Dewetting of a thin polymer film under shear

TL;DR

This study investigates how shear influences the rupture behavior of ultrathin polymer films, revealing regimes where shear delays, suppresses, or transiently balances rupture, with nonlinear effects being crucial under shear.

Contribution

It introduces a numerical scheme to analyze shear effects on thin film rupture, identifying distinct regimes and emphasizing the importance of nonlinearities under shear.

Findings

Low shear delays rupture

High shear suppresses rupture

Transient regime with balanced forces

Abstract

The objective of this work is to study the role of shear on the rupture of ultrathin polymer films. To do so, a finite-difference numerical scheme for the resolution of the thin film equation was set up taking into account capillary and van der Waals (vdW) forces.
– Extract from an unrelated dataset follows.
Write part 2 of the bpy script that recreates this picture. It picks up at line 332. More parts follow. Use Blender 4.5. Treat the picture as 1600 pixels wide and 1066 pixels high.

This method was validated by comparing the dynamics obtained from an initial harmonic perturbation to established theoretical predictions. With the addition of shear, three regimes have then been evidenced as a function of the shear rate. In the case of low shear rates the rupture is delayed when compared to the no-shear problem, while at higher shear rates it is even suppressed: the perturbed interface goes back to its unperturbed state over time. In between these two limiting regimes, a transient one in which shear and vdW forces balance each other, leading to a non-monotonic temporal evolution of the perturbed interface, has been identified. While a linear analysis is sufficient to describe the rupture time in the absence of shear, the nonlinearities appear to be essential otherwise.